**Written request**
Pictures are not part of the copy. Retype the lines from the first one through the line that contains "scene = bpy.context.scene".

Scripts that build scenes
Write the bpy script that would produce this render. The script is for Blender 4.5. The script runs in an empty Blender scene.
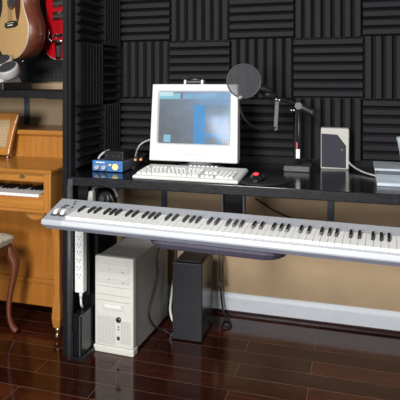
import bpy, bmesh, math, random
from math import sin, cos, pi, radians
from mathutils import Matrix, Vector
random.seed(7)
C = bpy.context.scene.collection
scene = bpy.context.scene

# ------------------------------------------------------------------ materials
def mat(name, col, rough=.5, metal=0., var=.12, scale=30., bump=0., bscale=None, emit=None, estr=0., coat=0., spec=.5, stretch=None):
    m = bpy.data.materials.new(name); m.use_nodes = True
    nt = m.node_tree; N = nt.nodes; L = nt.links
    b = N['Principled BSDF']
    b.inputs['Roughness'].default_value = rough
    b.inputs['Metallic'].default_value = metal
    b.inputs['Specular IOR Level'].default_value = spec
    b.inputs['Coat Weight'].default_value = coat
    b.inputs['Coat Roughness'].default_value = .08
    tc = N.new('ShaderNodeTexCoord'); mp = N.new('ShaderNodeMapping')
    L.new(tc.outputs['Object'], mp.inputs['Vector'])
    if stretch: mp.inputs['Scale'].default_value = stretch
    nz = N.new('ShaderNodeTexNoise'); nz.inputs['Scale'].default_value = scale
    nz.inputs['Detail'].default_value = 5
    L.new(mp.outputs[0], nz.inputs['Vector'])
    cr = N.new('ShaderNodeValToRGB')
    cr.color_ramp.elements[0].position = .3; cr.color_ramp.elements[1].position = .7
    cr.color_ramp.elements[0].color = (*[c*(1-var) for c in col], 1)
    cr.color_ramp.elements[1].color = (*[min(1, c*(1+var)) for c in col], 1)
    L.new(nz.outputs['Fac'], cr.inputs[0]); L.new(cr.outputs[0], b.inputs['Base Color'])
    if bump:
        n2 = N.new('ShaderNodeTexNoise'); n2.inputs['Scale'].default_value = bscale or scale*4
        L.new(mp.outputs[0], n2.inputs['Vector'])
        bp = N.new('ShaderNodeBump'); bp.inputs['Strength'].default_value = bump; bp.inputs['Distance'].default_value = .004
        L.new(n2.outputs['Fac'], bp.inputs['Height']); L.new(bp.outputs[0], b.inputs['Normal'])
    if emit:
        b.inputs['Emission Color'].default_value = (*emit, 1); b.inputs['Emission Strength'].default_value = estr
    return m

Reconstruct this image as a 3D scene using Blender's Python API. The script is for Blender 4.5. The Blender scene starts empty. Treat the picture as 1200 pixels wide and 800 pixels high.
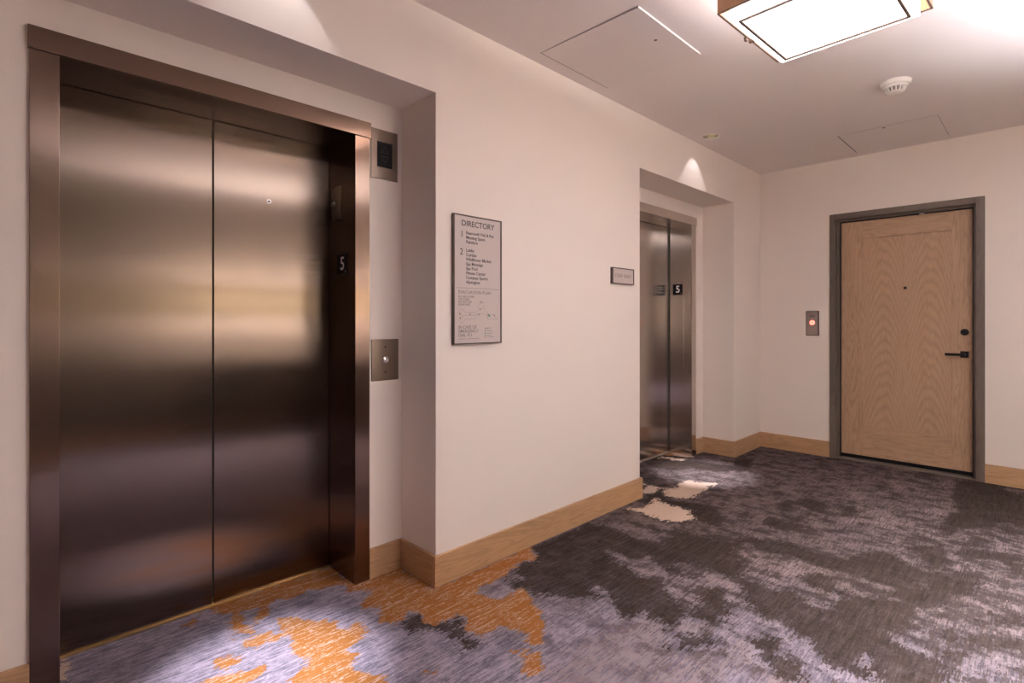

**Result of the exercise**
Write the bpy script that would produce this render. The script is for Blender 4.5. The script runs in an empty Blender scene.
import bpy, bmesh, math, random
from math import sin, cos, pi, radians
from mathutils import Matrix, Vector
random.seed(7)
C = bpy.context.scene.collection
scene = bpy.context.scene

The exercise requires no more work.